A recalcitrant member had announced his separation; his head was crushed between two military IFA trucks in regiment 96. The organization announced his death an accident as a result of cloud and the darkness.

In 1991, nearly 1000 dissident members ran a hard life in the camps’ jails as well as Saddam’s notorious prisons where they spent weeks and months in solitary confinements. At the end it was the awful camp in Romadi that awaited the dissident, a fearsome place where Rajavi had sworn to banish the dissident, where they would pray one thousand or one million times a day to die and would see and touch death in any moment.

And so it was that a dissident named Javad failed to tolerate the rough condition dominating the camp and hanged himself before the Office of the Refugees’ Affairs just before the eyes of his comrades. Many reports have been so far directed to you concerning the act and I deem it necessary to unveil some facts about a number of murders committed by MKO.
In May 1984 in Paris, a woman named zhale commits suicide by jumping before a train to show her opposition to MKO’s internal ideological revolution and Masoud Rajavi’s leadership. She had been under psychological pressure by her organizational supervisors.

In 1984 in Kurdistan, Iraq, a MKO’s military commander, called Abbas, shots a dissident back in the head causing his immediate death.

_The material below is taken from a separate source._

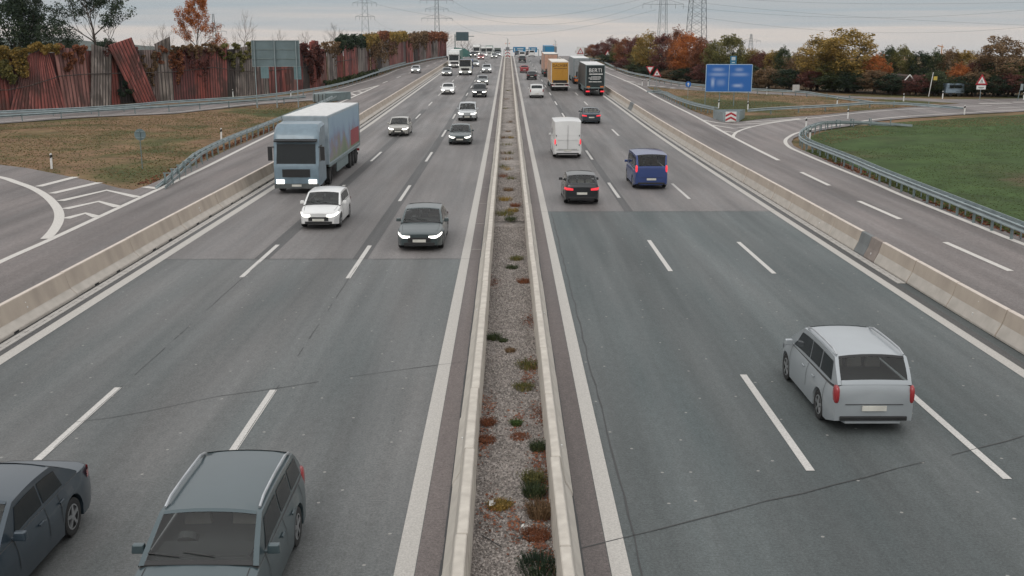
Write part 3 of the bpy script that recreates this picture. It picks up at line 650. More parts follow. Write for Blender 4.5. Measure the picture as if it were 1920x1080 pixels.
# chevron crash cushion on the right
x, y = up(1372, 228); t = thing('crash_cushion', 'wedge shaped steel crash cushion with red and white chevron board', 'crash cushion', (x, y, G(y)-.03), R(-2)); k = y/F*1.03
cu = MB(); top = [(-.85, .1), (.72, .1), (2.1, 4.6), (-1.2, 4.2)]
cu.add([(a, b, 0) for a, b in top]+[(a*1.02, b, .95) for a, b in top], [(0, 1, 5, 4), (1, 2, 6, 5), (2, 3, 7, 6), (3, 0, 4, 7)])
cu.obj('side_panels', STEEL, t, bevel=.03)
MB().add([(-.80, .2, .90), (.66, .2, .90), (2.0, 4.5, .92), (-1.1, 4.1, .92)], [(0, 1, 2, 3)]).add([(-.1, 1, .93), (.15, 1, .93), (.55, 4.1, .96), (.2, 4.1, .96)], [(0, 1, 2, 3)]).obj('cover', mat('cover_dark', (.07, .10, .105), .6), t)
nb = 0
for a in range(1, 5):
    f_ = a/5; MB().box((.72+1.38*f_-.0, .1+4.5*f_, .5), (.05, .06, .96)).obj('rib', STEEL_D, t)
MB().box((-.10, .02, .50), (1.08, .05, 1.0)).obj('board', WHITE, t)
ch = MB()
for z0 in (.08, .50):
    ch.prism([(-.62, z0-.02), (-.62, z0+.19 if z0 < .4 else z0+.19), (-.10, z0+.46), (.42, z0+.19), (.42, z0-.02), (-.10, z0+.25)], -.012, -.006)
ch.obj('chevron', RED, t)
# grey crash cushion on the left
x, y = up(600, 190); t = thing('crash_cushion', 'grey box shaped crash cushion where the two left roads meet', 'crash cushion', (x, y, G(y)-.03))
cu = MB(); cu.box((0, 0, .5), (1.5, 1.6, 1.0)); cu.obj('front_box', STEEL, t, bevel=.03)
cu = MB(); cu.add([(.8, -.5, 0), (3.2, 4.6, 0), (.2, 5.4, 0), (-1.0, .8, 0), (.8, -.5, 1.0), (3.2, 4.6, 1.0), (.2, 5.4, 1.0), (-1.0, .8, 1.0)], [(0, 1, 5, 4), (1, 2, 6, 5), (2, 3, 7, 6), (3, 0, 4, 7), (4, 5, 6, 7)])
cu.obj('side_panels', STEEL_D, t)
for xx in (-.5, 0, .5): MB().box((xx, -.83, .5), (.06, .06, .95)).obj('rib', BLACK, t)
# gantry sign far left
Y = 330; px = lambda u, v: aty(u, v, Y)
a = px(853, 60); b = px(877, 76.5); t = thing('gantry_sign', 'dark cantilever gantry sign over the far end of the left carriageway', 'road sign', (a.x, Y, G(Y)))
MB().tube([(0, 0, 0), (0, 0, a.z-G(Y)-.6)], .16, 8).obj('post', STEEL_D, t)
MB().box(((b.x-a.x)/2+.3, -.1, (a.z+b.z)/2-G(Y)), (b.x-a.x, .12, a.z-b.z)).obj('board', mat('gantry_dark', (.06, .10, .115), .6), t)
c = px(889, 68); MB().box(((c.x-a.x)/2, .1, c.z-G(Y)), (c.x-a.x, .2, .22)).obj('arm', STEEL_D, t)
# far blue gantry
Y = 600; t = thing('gantry_sign', 'overhead gantry with two blue direction panels beyond the crest', 'road sign', (aty(951, 110, Y).x, Y, G(Y)))
ox = t.location.x; GB = mat('gantry_blue', (.02, .21, .42), .5)
for u0, u1, v0, v1 in ((962, 985.5, 88, 98), (991, 1007, 88.5, 98)):
    a, b = aty(u0, v0, Y), aty(u1, v1, Y); MB().box(((a.x+b.x)/2-ox, -.2, (a.z+b.z)/2-G(Y)), (b.x-a.x, .15, a.z-b.z)).obj('blue_panel', GB, t)
    mm = MB()
    for q in ((-.38, 0, .06, .6), (.08, .15, .5, .14), (.08, -.18, .4, .12)): mm.box(((a.x+b.x)/2-ox+q[0]*(b.x-a.x), -.3, (a.z+b.z)/2-G(Y)+q[1]*(a.z-b.z)), ((b.x-a.x)*q[2], .03, (a.z-b.z)*q[3]))
    mm.obj('lettering', WHITE, t)
a, b = aty(945, 93, Y), aty(1010, 93, Y); MB().box(((a.x+b.x)/2-ox, 0, a.z-G(Y)), (b.x-a.x, .3, .45)).obj('beam', STEEL, t)
for q in (a, b): MB().box((q.x-ox, 0, (q.z-G(Y))/2), (.4, .4, q.z-G(Y))).obj('post', STEEL, t)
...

The murderer is still in the organization.

In 1984 in Kurdish zone of Iranian Sardasht-Baneh, for three times the injured, captive forces of Iranian army were machine-gunned on the command of a MKO’s commander named Nasser Gestapo.

In 1983 in Kurdish zone of Iranian Sardasht, Zamziran Village, a wounded POW was machine-gunned by a commander of MKO named Yahya from Zanjan.

In 1983 in Kurdish zone of Iranian Sardasht, Kavalan Village, two wounded POWs were machine-gunned by a commander of MKO’s operation team named Hadi Gestapo.

In 1984 in Kurdish zone of Iranian Bukan, two wounded POWs were machine-gunned by a commander of MKO named Reza Sanandaji.

In 1986, Baghdad, Iraq, Mojtaba Mirmiran, a member known to be poet working in the propaganda section of the Voice of Mojahed, was found hanged in Camp Mirzai located in Baghdad, Al-Saadun St. He was one of those recalcitrant members strongly opposed to Rajavi’s leadership. The organization announced his death another case of suicide.